## The problem
Tally up the lines where the string "objects" appears; reply with the number only.

## Data for the task

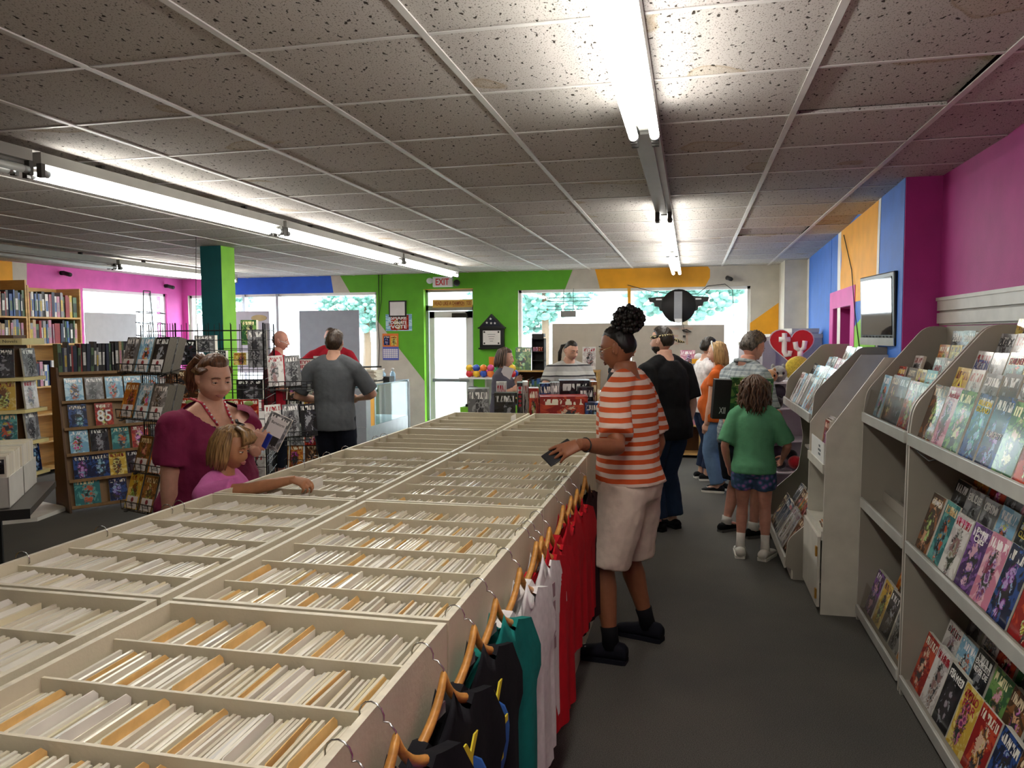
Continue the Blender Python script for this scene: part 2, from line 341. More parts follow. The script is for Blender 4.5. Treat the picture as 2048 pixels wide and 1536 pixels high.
patch([RW(sd0, 0)+bk*.8, RW(sd1, 0)+bk*.8, RW(sd1, zdo)+bk*.8, RW(sd0, zdo)+bk*.8], MAGD, WR, rn, .01, 'door_back'); 
for s_ in (sd0+.002, sd1-.002): patch([RW(s_, 0), RW(s_, 0)+bk, RW(s_, zdo)+bk, RW(s_, zdo)], MAG, WR, rd*(1 if s_ < sd1-.01 else -1), .003, 'door_reveal')
patch([RW(sd0, zdo-.002), RW(sd1, zdo-.002), RW(sd1, zdo-.002)+bk, RW(sd0, zdo-.002)+bk], MAG, WR, (0, 0, -1), .003, 'door_reveal')
tag(MB().box(1.17, 1.8, 10.55, YB, 0, ZC+.1).build('trim_1', CREAM), 'boxed cream corner between back wall and blue wall', kind='structure')
wr = MB().box(1.455, 1.8, YF, 5.14, 0, ZC+.1).build('wall_right_near', MAG); tag(wr, 'magenta wall behind the nearest racks', kind='structure')
tag(MB().box(1.253, 1.8, 5.13, 5.16, 0, ZC+.1).build('trim_2', MAG), 'magenta return where the right wall steps back', kind='structure')
tag(MB().box(XL-.2, 1.8, YF-.1, YF, 0, ZC+.1).build('wall_front', CREAM), 'plain wall behind the viewer', kind='structure')
# column
pc = D(402, 560, 8.0); 
PIL = MB(); PIL.box(0, .24, .0, .24, 0, ZC); PIL.mi = [0, 0, 0, 1, 0, 0]; PIL.build('trim_3', [TEAL, LIME]); o = bpy.data.objects['trim_3']; o.location = (pc.x, pc.y, 0); tag(o, 'square column painted teal and lime green', kind='structure')
# ---- fluorescent strip lights
HOUS = mat('fixture_white', '#9a9a94', .4, .1, .04); TUBEM = emit('lit_tube', (1, .965, .89), TUBE); DEAD = mat('unlit_tube', '#c9ccc8', .25, 0, .03); SOCK = mat('lamp_socket', '#3b3935', .5); BRKT = mat('bracket_steel', '#2d2b29', .5, .3)
def strip(x, y0, y1, lit, label, ntube=2, bare=False):
    L = thing('strip_light', label, 'light', (x, y0, ZC), 0, 'fluorescent strip lights'); n = y1-y0
    MB().box(-.055, .055, .01, n-.01, -.085, -.03).build('housing', HOUS, L); MB().box(-.022, .022, .02, n-.02, -.098, -.084).build('ballast_cover', HOUS, L)
    for yy in (n*.2, n*.8): MB().box(-.02, .02, yy-.012, yy+.012, -.032, .0).build('bracket', BRKT, L)
    for s in (-1, 1)[:ntube]:
        for yy in (.02, n-.02): MB().box(s*.042-.014, s*.042+.014, yy-.012, yy+.012, -.150, -.084).build('socket', SOCK, L)
        if not bare:
            t = MB().sf(); t.tube([(s*.042, .035, -.128), (s*.042, n-.035, -.128)], .019, 12); t.build('tube', TUBEM if lit else DEAD, L)
            for yy in (.03, n-.06): MB().sf().tube([(s*.042, yy, -.128), (s*.042, yy+.03, -.128)], .0195, 12).build('tube_cap', ALU, L)
    return L
strip(-.19, .85, 3.28, True, 'lit two tube strip light nearest overhead on the right row')
strip(-.19, 3.30, 5.56, False, 'dark strip light with bare reflector between lit ones on the right row', bare=True)
strip(-.19, 5.58, 8.10, True, 'lit strip light just beyond the dark one on the right row'); strip(-.19, 8.13, 10.70, True, 'lit strip light at the far end of the right row')
strip(-.19, -1.62, .82, True, 'lit strip light above and behind the viewer')
strip(-3.12, .75, 3.16, False, 'unlit strip light at the left end of the middle row'); strip(-3.12, 3.19, 5.50, True, 'long lit strip light nearest on the middle row')
strip(-3.12, 5.53, 8.05, True, 'lit strip light in the middle of the middle row'); strip(-3.12, 8.08, 10.15, True, 'lit strip light ending by the exit sign')
strip(-6.5, 5.3, 7.75, False, 'unlit strip light over the bookcases at far left'); strip(-6.5, 7.78, 10.2, True, 'lit strip light by the pink corner')
# ---- outdoors
tag(MB().box(-60, 60, YB+.25, 90, -.15, -.02).build('ground', mat('asphalt', '#8f8f8c', .9)), 'sunlit car park outside the windows', kind='structure')
tag(MB().box(-90, XL-.25, -30, YB+.2, -.15, -.02).build('ground_left', mat('asphalt', '#8f8f8c', .9)), 'sunlit pavement outside the left window', kind='structure')
LEAF = mat('leaf_mass', '#6f9c90', .8, 0, .3, 2.2); BARK = mat('bark', '#6b5a48', .9)
def tree(x, y, h, r, label, seed):
    rr = random.Random(seed); t = thing('tree', label, 'tree', (x, y, -.02), 0, 'trees across the car park')
    MB().sf().tube([(0, 0, 0), (.05, .02, h*.3), (0, 0, h*.6)], [.18, .15, .08], 8).build('trunk', BARK, t)
    m = MB().sf()
    for k in range(900):
        a = rr.uniform(0, 2*PI); u = rr.uniform(-1, 1); q = rr.random()**.33; c = Vector((math.cos(a)*math.sqrt(1-u*u), math.sin(a)*math.sqrt(1-u*u), u*.75))*r*q
        s = r*rr.uniform(.03, .085); m.ell(c+Vector((0, 0, h-r*.75)), s, s, s*.7, 6, 4)
    m.build('crown', LEAF, t)
for k, (x, y, h, r, lb) in enumerate([(-5.6, 30, 6.2, 2.6, 'round tree seen through the left pane of the right window'), (-.3, 35, 6.6, 2.9, 'broad tree seen past the yellow mullion'), (5.4, 32, 6.0, 2.6, 'tree seen at the right end of the right window'),
    (-11.8, 27, 4.6, 1.9, 'small tree seen beside the grey poster board'), (-16.0, 24, 4.4, 1.4, 'slim tree seen behind the bald man'), (-8.3, 36, 5.2, 2.4, 'tree seen through the glass door'), (-30, 22, 6, 2.5, 'tree seen through the left wall window')]): tree(x, y, h, r, lb, k)
# ================================================================ PRINTED MATTER
PAGES = mat('page_edges', '#d9d5c8', .7, 0, .08, 120, 0, 60, .3, (1, 1, 8)); PAGES_D = mat('dark_book_back', '#2a2a2e', .5)
def cover(key, c0, c1, c2, c3, ttl, rough=.22):
    nm = 'cover_'+key
    if nm in MATS: return MATS[nm]
    c0, c1, c2, c3, ttl = [rgb(c) for c in (c0, c1, c2, c3, ttl)]
    N = NT(nm); g = N.n('ShaderNodeTexCoord').outputs['Generated']; rnd = N.n('ShaderNodeObjectInfo').outputs['Random']
    sp = N.n('ShaderNodeSeparateXYZ'); N.l(g, sp.inputs[0]); u, v = sp.outputs[0], sp.outputs[2]
    cb = N.n('ShaderNodeCombineXYZ'); N.l(u, cb.inputs[0]); N.l(N.math('MULTIPLY', v, 1.5), cb.inputs[1]); N.l(N.math('MULTIPLY', rnd, 91.0), cb.inputs[2]); P_ = cb.outputs[0]
    n1 = N.n('ShaderNodeTexNoise', i_Scale=2.3, i_Detail=3.0, i_Distortion=1.2, i_Vector=P_).outputs[0]; n2 = N.n('ShaderNodeTexNoise', i_Scale=6.5, i_Detail=4.0, i_Distortion=2.0, i_Vector=P_).outputs[0]
    vo = N.n('ShaderNodeTexVoronoi', i_Scale=4.2, i_Vector=P_).outputs[0]
    bgc = N.ramp(n1, [(.0, c0), (.50, c0), (.56, c1), (.70, c1), (.76, c3)])
    du = N.math('SUBTRACT', u, N.math('ADD', .38, N.math('MULTIPLY', N.math('FRACT', N.math('MULTIPLY', rnd, 13.7)), .24))); dv = N.math('SUBTRACT', v, .42)
    e = N.math('ADD', N.math('MULTIPLY', N.math('MULTIPLY', du, du), 12.0), N.math('MULTIPLY', N.math('MULTIPLY', dv, dv), 5.2)); e = N.math('ADD', e, N.math('MULTIPLY', N.math('SUBTRACT', n2, .5), 2.6))
    fm = N.math('LESS_THAN', e, .62); fig = N.ramp(N.math('ADD', vo, N.math('MULTIPLY', n2, .6)), [(.25, c3), (.42, c2), (.62, c2), (.72, c1), (.9, (.03, .03, .035))])
    hs = N.n('ShaderNodeHueSaturation', i_Saturation=.95, i_Value=1.05); N.l(N.math('ADD', .30, N.math('MULTIPLY', N.math('FRACT', N.math('MULTIPLY', rnd, 29.3)), .40)), hs.inputs['Hue']); N.l(fig, hs.inputs['Color']); fig = hs.outputs[0]
    n3 = N.n('ShaderNodeTexNoise', i_Scale=3.4, i_Detail=2.0, i_Distortion=.6, i_Vector=P_).outputs[0]; fig = N.mix(N.math('GREATER_THAN', n3, .56), fig, c2)
    cc = N.mix(fm, bgc, fig)
    ed = N.math('MULTIPLY', N.math('GREATER_THAN', e, .62), N.math('LESS_THAN', e, .76)); cc = N.mix(N.math('MULTIPLY', ed, .45), cc, (.02, .02, .025))
    wv = N.n('ShaderNodeTexNoise', i_Scale=1.0, i_Detail=1.0); c4 = N.n('ShaderNodeCombineXYZ'); N.l(N.math('MULTIPLY', u, 17.0), c4.inputs[0]); N.l(N.math('MULTIPLY', v, 5.0), c4.inputs[1]); N.l(N.math('MULTIPLY', rnd, 55.0), c4.inputs[2]); N.l(c4.outputs[0], wv.inputs['Vector'])
    bm_ = N.math('MULTIPLY', N.math('MULTIPLY', N.math('GREATER_THAN', v, .80), N.math('LESS_THAN', v, .935)), N.math('MULTIPLY', N.math('GREATER_THAN', u, .08), N.math('LESS_THAN', u, .92)))
    cc = N.mix(N.math('MULTIPLY', bm_, .75), cc, c0); cc = N.mix(N.math('MULTIPLY', bm_, N.math('GREATER_THAN', wv.outputs[0], .5)), cc, ttl)
    N.set(Base_Color=cc, Roughness=rough, Coat_Weight=.25, Coat_Roughness=.08); MATS[nm] = N.m; return N.m
PAL = dict(
 red=('#8f1d1c', '#c2452c', '#d9b59a', '#3a0d10', '#f0e6d0'), navy=('#16213f', '#2b4a86', '#8fa6c8', '#0a0c18', '#e8e4d8'), teal=('#2f6f72', '#5fa6a0', '#b9573c', '#17343b', '#e9dcae'), orange=('#b5622a', '#d99743', '#5a2c1c', '#e8c27a', '#fff0d0'),
 purple=('#4b2d63', '#8659a0', '#d7a7b8', '#211230', '#f2e6f4'), yellow=('#c9a53c', '#e4cf7a', '#70451f', '#32240f', '#7a1d14'), grey=('#6a6a6c', '#9b9c9e', '#35353a', '#d2d2d0', '#f4f4f0'), green=('#33613b', '#6f9a52', '#d4cf9a', '#122416', '#f3eeb9'),
 white=('#d9d6d2', '#bfb8b6', '#8a6a68', '#f0efec', '#9c1f2b'), brown=('#4d3322', '#8a5a37', '#d0a27c', '#1d120d', '#e6d3ae'), black=('#141417', '#2c2c33', '#8d8f95', '#4b1418', '#dcdcd8'), sky=('#7fb0cf', '#b9dbe8', '#c86a4a', '#35587a', '#ffffff'), pink=('#c77b95', '#e5b7c4', '#7a3550', '#f0dce0', '#fff7f7'))
PALK = list(PAL)
def cov(k): return cover(k, *PAL[k])
WORD = {'navy': 'navy blue', 'sky': 'pale blue'}
def cw(k): return WORD.get(k, k)
ORD = ['first', 'second', 'third', 'fourth', 'fifth', 'sixth', 'seventh', 'eighth', 'ninth', 'tenth', 'eleventh', 'twelfth', 'thirteenth', 'fourteenth', 'fifteenth', 'sixteenth', 'seventeenth', 'eighteenth', 'nineteenth', 'twentieth']+['%s %s' % (t, o) for t in ('twenty', 'thirty', 'forty') for o in ('first', 'second', 'third', 'fourth', 'fifth', 'sixth', 'seventh', 'eighth', 'ninth', 'over')]
_cm = {}
def comic_mesh(w, h, th, m, m2=None):
    k = (round(w, 3), round(h, 3), round(th, 3), m.name, (m2 or PAGES).name)
    if k not in _cm:
        b = MB().box(-w/2, w/2, 0, th, 0, h); b.mi = [1, 1, 0, 1, 1, 1]; _cm[k] = b.mesh('comic', [m, m2 or PAGES])
    return _cm[k]
def place(o, loc, right, up):
    r, u = Vector(right).normalized(), Vector(up).normalized(); f = u.cross(r); f = -f  # local -Y is the cover side
    o.matrix_world = MXYZ(loc, r, u.cross(r), u); return o
def comic(loc, right, up, key, label, w=.168, h=.258, th=.006, group=None, name='comic_book', cat='comic', title=None, tcol=None, tsize=(.8, .1), tz=.86, m=None, m2=None):
    o = obj(name, comic_mesh(w, h, th, m or cov(key), m2)); place(o, loc, right, up); tag(o, label, cat, group)
    if title:
        for q, tl in enumerate(title if isinstance(title, (list, tuple)) else [title]):
            text(tl, MXYZ((0, -.0008, h*(tz-q*(tsize[1]+.02))), (1, 0, 0), (0, 0, 1), (0, -1, 0)), w*tsize[0], h*tsize[1], tcol or mat('ink_white', '#f2f0ea', .5, 0, 0), o, .0003, .01, 'title_lettering')
    return o
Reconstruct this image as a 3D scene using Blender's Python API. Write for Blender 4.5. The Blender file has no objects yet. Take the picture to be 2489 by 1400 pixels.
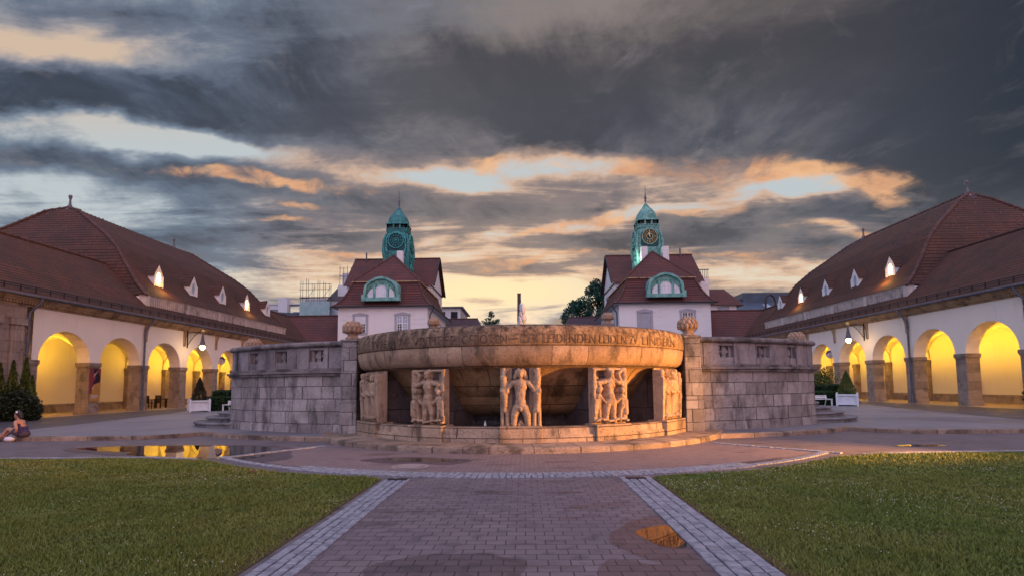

## Solution to this task
2